### DATASET CONTENT ###

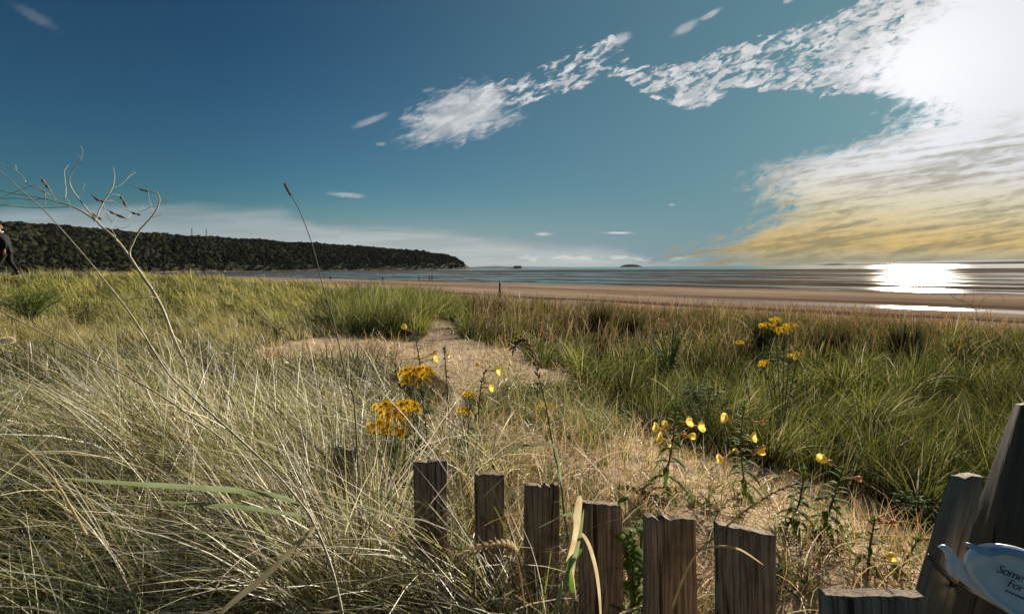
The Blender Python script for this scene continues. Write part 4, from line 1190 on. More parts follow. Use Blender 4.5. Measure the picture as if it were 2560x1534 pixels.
def ear(r, root, tp, kind):
    """a grass ear along pixel points tp: overlapping pointed spikelets in two ranks"""
    v = spline([P(*p) for p in tp], 8); n = len(v)
    mb = MB(root)
    L = sum((v[i + 1] - v[i]).length for i in range(n - 1))
    nsp = {'fat': 22, 'slim': 20, 'brown': 20}[kind]; w = {'fat': .0052, 'slim': .0022, 'brown': .0046}[kind]; ln = {'fat': .017, 'slim': .010, 'brown': .016}[kind]
    mb.tube(v, .0012, 5)
    for k in range(nsp):
        f = k / (nsp - 1) * (n - 1.001); i = int(f); p = v[i].lerp(v[min(i + 1, n - 1)], f - i)
        d = (v[min(i + 1, n - 1)] - v[max(i - 1, 0)]).normalized()
        sd = d.cross(Vector((0, 1, 0))).normalized() * (1 if k % 2 else -1)
        for q in (-1, 0, 1):
            ax = (d * 1.0 + sd * .42 + Vector((0, -.32 + .3 * q, 0)) + d.cross(sd) * .25 * q).normalized()
            mb.ball(p + ax * ln * .42 + sd * w * .3, (w * .42, w * .42, ln * .5), ax, 6, 5, 0, .06, .25)
    mb.build('ear', MAT['earbrown' if kind == 'brown' else ('seedbrown' if kind == 'slim' else 'ear')], r)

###

Output the data above without changes, apart from leaving out the pictures.

▶ SOLUTION TO THIS TASK
The Blender Python script for this scene continues. Write part 4, from line 1190 on. More parts follow. Use Blender 4.5. Measure the picture as if it were 2560x1534 pixels.
def ear(r, root, tp, kind):
    """a grass ear along pixel points tp: overlapping pointed spikelets in two ranks"""
    v = spline([P(*p) for p in tp], 8); n = len(v)
    mb = MB(root)
    L = sum((v[i + 1] - v[i]).length for i in range(n - 1))
    nsp = {'fat': 22, 'slim': 20, 'brown': 20}[kind]; w = {'fat': .0052, 'slim': .0022, 'brown': .0046}[kind]; ln = {'fat': .017, 'slim': .010, 'brown': .016}[kind]
    mb.tube(v, .0012, 5)
    for k in range(nsp):
        f = k / (nsp - 1) * (n - 1.001); i = int(f); p = v[i].lerp(v[min(i + 1, n - 1)], f - i)
        d = (v[min(i + 1, n - 1)] - v[max(i - 1, 0)]).normalized()
        sd = d.cross(Vector((0, 1, 0))).normalized() * (1 if k % 2 else -1)
        for q in (-1, 0, 1):
            ax = (d * 1.0 + sd * .42 + Vector((0, -.32 + .3 * q, 0)) + d.cross(sd) * .25 * q).normalized()
            mb.ball(p + ax * ln * .42 + sd * w * .3, (w * .42, w * .42, ln * .5), ax, 6, 5, 0, .06, .25)
    mb.build('ear', MAT['earbrown' if kind == 'brown' else ('seedbrown' if kind == 'slim' else 'ear')], r)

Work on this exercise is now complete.